Медленно двигаясь вперед, я смотрю ему в лицо, но не вижу его. Я становлюсь плотным комочком и концентрирую внимание на одном: да-я-могу, да-я-могу. Приближаясь, я чувствую его тело. Запах ментола. Металлический привкус у меня во рту. Если меня трясет, значит, живая – я точно знаю. Его пальцы расстегивают пуговицы на мундире. Да, я могу. Да, я могу. Я думаю о маме, ее длинных-длинных волосах. Как она закручивала их на макушке, а ночью распускала, словно гардину. Я стою голая перед ее убийцей, но ему никогда не отнять у меня мою маму. И когда я оказываюсь так близко, что он может дотронуться до меня пальцами, которые я даю себе установку не чувствовать, в другой комнате звонит телефон. Он вздрагивает. Застегивает мундир.
– Не шевелись, – приказывает он, открывая дверь.
Слышно, как он берет трубку в соседней комнате и отвечает холодно и отрывисто. Я не принимаю решений. Я просто убегаю. Следующее, что я помню, – мы сидим с сестрой рядышком и жадно глотаем нашу обычную порцию супа. В жидкой похлебке, как струпья, всплывают маленькие кусочки картофельных шкурок. Меня преследует страх, что он найдет и накажет, закончит начатое, выберет меня и отправит на смерть, что он никогда не оставит меня. Страх не проходит. Я не знаю, что теперь будет. Но пока я могу поддерживать в себе жизнь изнутри. Сегодня выжила, – монотонно напеваю я про себя. – Сегодня выжила. Завтра буду свободна.
Глава 4. Переворот «колесом»
Летом 1944 года наступил момент, когда мы с Магдой вдруг обнаружили, что в наш лагерь больше не привозят венгерских евреев.

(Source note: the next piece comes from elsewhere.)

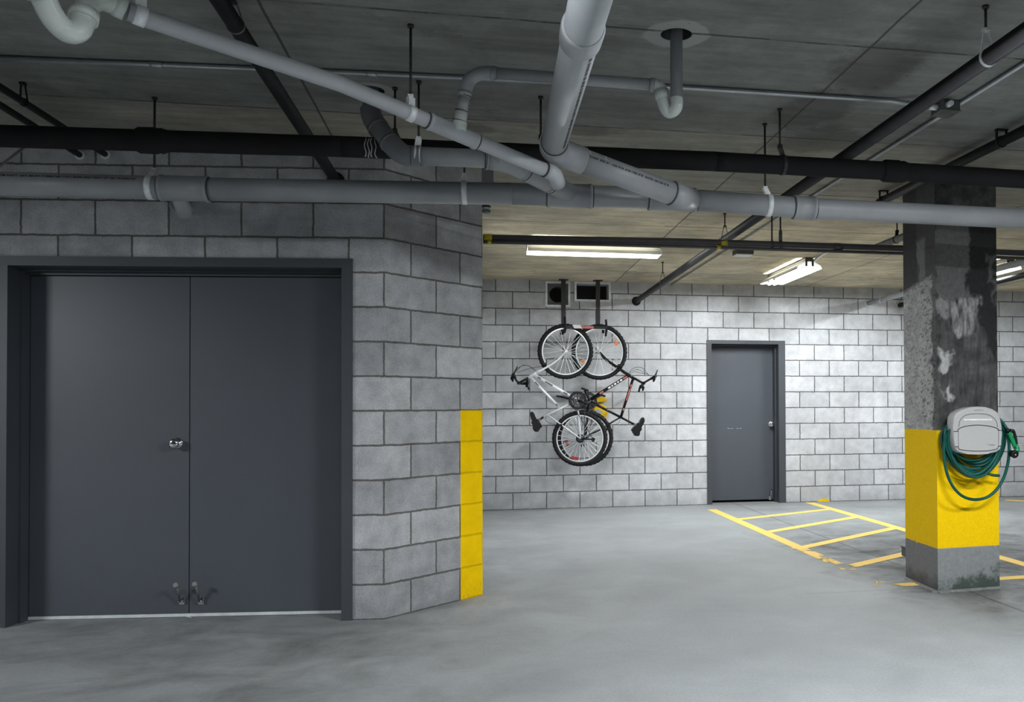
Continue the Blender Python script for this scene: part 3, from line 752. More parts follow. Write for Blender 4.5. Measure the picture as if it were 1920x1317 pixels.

Позже мы узнаем: назначенный Хорти в августе новый премьер-министр, которому надоело, что Венгрия пресмыкается перед властью Германии, приостановил депортацию. Он сделал это слишком поздно. Сотни тысяч нас уже были отправлены в лагеря, за каких-то два месяца убиты четыреста тысяч. Правда, к октябрю правительство Хорти сдало власть венгерским нацистам. Двести тысяч евреев, остававшихся в Венгрии – в основном в Будапеште, – не были вывезены в Аушвиц. Их провели форсированным маршем к Австрии – почти триста двадцать два километра. Но всего этого мы тогда не знали. Мы не имели никакого представления о войне и жизни во внешнем мире.